| Data for this task |
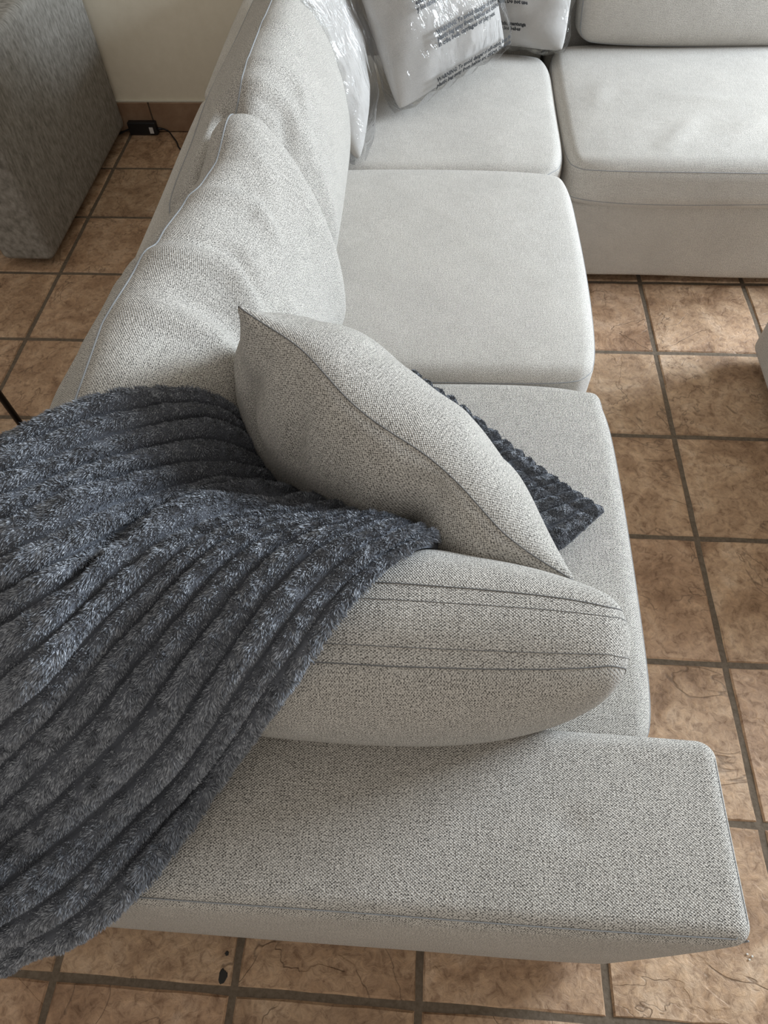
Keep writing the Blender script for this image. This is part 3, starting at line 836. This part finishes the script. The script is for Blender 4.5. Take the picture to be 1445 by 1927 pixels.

--

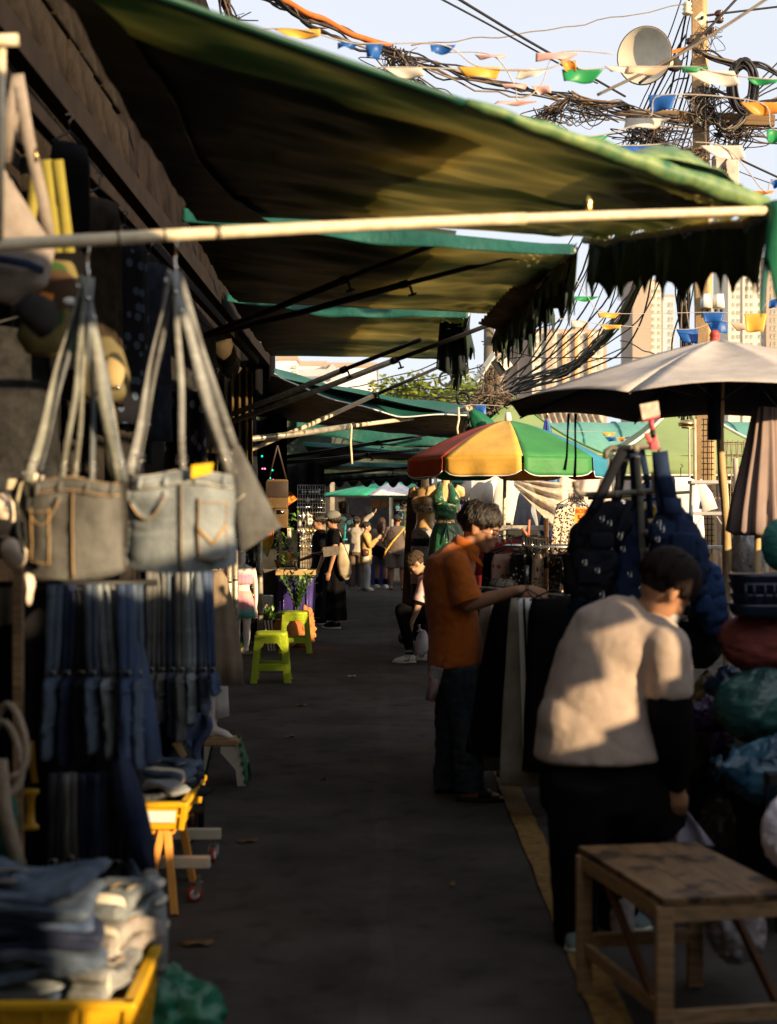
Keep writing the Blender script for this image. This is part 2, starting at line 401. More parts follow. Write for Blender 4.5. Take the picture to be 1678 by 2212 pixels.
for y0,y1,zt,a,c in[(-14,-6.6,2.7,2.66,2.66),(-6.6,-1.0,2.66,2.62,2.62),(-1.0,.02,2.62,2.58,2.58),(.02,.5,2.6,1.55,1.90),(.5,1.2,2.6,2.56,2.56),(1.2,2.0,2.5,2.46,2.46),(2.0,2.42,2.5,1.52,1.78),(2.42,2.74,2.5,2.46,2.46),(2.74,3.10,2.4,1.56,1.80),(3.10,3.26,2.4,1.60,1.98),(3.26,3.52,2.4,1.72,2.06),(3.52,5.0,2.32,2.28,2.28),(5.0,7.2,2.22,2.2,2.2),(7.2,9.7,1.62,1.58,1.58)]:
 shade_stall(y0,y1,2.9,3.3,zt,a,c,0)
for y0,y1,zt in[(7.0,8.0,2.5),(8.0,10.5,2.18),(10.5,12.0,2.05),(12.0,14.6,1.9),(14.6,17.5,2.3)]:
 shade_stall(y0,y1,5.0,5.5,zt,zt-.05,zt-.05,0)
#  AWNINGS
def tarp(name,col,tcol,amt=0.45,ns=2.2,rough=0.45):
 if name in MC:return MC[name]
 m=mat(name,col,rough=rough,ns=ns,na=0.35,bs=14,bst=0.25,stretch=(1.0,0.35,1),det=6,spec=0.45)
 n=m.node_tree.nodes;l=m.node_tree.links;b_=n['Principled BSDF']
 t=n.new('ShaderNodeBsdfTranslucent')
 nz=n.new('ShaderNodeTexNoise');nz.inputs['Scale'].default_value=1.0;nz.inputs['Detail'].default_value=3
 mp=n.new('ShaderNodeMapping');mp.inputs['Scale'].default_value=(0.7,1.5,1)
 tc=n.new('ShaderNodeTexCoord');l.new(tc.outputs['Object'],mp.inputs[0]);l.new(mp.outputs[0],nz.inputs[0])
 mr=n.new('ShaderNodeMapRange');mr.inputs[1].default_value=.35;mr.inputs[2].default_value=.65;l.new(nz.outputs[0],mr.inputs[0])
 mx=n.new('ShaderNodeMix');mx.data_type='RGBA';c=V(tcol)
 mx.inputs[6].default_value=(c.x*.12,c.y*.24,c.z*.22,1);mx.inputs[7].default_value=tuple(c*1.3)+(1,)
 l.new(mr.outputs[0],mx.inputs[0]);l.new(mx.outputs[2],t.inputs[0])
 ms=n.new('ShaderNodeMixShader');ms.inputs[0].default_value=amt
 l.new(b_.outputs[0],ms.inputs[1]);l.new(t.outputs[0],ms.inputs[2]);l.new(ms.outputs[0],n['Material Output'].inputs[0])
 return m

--

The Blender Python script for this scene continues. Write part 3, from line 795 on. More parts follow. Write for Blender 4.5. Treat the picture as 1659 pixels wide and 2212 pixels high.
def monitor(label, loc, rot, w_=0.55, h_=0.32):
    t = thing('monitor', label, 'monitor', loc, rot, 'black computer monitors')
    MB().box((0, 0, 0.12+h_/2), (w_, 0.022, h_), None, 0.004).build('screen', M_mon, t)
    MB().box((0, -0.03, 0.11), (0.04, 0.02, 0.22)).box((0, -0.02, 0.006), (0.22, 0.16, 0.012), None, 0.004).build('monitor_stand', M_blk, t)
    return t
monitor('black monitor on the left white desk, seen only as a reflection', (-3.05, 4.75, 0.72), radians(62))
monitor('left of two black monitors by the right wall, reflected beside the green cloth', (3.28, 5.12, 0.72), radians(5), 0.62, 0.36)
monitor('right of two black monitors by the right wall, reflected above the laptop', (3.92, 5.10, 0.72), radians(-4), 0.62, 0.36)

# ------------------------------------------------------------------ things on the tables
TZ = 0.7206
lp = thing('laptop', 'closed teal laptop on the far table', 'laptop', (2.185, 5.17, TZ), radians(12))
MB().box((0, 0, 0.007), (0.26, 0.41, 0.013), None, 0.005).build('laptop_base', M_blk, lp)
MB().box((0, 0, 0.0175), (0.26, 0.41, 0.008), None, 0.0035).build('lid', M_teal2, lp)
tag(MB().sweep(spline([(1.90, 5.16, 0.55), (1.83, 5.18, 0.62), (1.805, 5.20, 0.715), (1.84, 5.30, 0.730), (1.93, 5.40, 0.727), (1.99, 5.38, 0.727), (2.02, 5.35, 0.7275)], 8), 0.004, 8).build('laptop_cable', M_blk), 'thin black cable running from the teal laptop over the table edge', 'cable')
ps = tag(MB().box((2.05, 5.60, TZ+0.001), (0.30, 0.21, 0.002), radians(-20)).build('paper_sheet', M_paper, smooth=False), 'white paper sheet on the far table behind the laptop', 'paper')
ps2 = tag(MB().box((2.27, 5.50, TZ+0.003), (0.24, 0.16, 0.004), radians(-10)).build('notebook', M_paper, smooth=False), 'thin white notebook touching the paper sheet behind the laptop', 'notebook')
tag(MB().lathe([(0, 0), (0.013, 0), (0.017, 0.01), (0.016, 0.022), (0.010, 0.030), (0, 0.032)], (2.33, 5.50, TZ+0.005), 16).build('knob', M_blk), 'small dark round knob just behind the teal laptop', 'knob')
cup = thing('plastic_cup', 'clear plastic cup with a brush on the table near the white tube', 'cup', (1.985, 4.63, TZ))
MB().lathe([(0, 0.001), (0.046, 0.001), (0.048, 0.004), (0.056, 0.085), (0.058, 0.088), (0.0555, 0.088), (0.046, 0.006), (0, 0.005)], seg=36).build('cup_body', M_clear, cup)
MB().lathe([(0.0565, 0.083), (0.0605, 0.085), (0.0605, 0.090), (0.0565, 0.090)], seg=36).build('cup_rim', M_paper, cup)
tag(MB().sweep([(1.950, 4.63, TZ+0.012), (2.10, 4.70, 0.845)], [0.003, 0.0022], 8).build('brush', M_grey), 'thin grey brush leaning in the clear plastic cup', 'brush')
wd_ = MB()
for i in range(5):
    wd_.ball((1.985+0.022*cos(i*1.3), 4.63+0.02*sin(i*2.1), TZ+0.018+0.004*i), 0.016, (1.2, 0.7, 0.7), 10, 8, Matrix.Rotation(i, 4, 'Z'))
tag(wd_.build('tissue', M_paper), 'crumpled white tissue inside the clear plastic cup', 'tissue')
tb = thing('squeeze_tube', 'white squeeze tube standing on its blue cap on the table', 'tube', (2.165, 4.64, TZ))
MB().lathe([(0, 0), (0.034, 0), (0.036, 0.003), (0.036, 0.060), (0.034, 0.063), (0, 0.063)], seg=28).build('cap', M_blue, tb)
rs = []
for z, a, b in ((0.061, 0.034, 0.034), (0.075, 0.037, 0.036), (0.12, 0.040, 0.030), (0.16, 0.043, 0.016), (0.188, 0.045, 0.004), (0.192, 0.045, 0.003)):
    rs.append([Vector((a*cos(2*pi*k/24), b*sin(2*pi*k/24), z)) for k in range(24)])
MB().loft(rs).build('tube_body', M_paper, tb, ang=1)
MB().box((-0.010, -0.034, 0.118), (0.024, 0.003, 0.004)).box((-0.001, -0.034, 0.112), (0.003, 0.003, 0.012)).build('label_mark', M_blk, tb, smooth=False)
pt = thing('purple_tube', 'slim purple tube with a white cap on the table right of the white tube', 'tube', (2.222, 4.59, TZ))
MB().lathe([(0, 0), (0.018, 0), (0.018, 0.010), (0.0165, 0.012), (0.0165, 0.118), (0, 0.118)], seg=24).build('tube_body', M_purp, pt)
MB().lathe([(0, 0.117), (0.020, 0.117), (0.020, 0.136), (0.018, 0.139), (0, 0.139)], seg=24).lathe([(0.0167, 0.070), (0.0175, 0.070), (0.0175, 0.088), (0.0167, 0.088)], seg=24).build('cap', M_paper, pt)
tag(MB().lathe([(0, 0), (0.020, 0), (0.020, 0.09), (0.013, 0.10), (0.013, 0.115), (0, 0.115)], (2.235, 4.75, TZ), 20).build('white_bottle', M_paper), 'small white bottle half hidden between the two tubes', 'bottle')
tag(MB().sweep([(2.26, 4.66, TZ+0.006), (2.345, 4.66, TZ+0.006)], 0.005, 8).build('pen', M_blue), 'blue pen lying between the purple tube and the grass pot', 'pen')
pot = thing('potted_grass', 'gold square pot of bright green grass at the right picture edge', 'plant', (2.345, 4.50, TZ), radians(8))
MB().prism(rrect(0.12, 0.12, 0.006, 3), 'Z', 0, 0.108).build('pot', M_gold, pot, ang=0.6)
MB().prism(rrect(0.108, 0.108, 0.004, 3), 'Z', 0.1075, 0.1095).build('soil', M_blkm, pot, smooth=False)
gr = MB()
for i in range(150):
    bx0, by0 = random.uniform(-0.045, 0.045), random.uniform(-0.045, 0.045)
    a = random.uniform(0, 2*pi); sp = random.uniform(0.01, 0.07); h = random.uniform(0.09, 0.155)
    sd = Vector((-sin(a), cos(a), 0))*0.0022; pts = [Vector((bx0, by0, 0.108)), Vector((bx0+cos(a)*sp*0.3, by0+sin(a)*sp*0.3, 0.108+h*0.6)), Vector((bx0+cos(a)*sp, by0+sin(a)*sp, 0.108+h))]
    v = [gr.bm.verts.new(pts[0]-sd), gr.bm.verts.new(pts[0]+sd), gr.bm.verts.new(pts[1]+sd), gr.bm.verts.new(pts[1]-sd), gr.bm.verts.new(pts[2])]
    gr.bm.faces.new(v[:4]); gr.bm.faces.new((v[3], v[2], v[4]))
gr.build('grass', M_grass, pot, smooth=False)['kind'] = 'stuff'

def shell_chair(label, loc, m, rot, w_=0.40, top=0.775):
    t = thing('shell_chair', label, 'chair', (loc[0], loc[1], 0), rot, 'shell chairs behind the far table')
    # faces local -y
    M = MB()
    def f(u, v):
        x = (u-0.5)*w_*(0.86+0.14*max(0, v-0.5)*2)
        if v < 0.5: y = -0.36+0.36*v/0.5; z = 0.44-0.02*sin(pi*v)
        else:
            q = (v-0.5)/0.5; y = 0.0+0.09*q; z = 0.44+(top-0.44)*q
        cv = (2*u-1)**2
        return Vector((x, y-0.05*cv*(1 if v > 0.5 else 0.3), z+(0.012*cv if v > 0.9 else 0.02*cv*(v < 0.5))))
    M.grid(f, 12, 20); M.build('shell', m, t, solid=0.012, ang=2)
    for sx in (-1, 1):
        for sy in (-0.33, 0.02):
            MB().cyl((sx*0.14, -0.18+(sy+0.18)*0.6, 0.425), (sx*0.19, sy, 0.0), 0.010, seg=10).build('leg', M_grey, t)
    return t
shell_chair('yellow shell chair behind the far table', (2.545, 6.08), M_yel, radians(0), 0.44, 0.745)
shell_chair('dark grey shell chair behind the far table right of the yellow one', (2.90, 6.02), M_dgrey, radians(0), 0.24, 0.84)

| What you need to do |
Go through the material above and output exactly the lines from the one containing "The Blender Python" through the one containing "monitor('right of two".

| Full solution |
The Blender Python script for this scene continues. Write part 3, from line 795 on. More parts follow. Write for Blender 4.5. Treat the picture as 1659 pixels wide and 2212 pixels high.
def monitor(label, loc, rot, w_=0.55, h_=0.32):
    t = thing('monitor', label, 'monitor', loc, rot, 'black computer monitors')
    MB().box((0, 0, 0.12+h_/2), (w_, 0.022, h_), None, 0.004).build('screen', M_mon, t)
    MB().box((0, -0.03, 0.11), (0.04, 0.02, 0.22)).box((0, -0.02, 0.006), (0.22, 0.16, 0.012), None, 0.004).build('monitor_stand', M_blk, t)
    return t
monitor('black monitor on the left white desk, seen only as a reflection', (-3.05, 4.75, 0.72), radians(62))
monitor('left of two black monitors by the right wall, reflected beside the green cloth', (3.28, 5.12, 0.72), radians(5), 0.62, 0.36)
monitor('right of two black monitors by the right wall, reflected above the laptop', (3.92, 5.10, 0.72), radians(-4), 0.62, 0.36)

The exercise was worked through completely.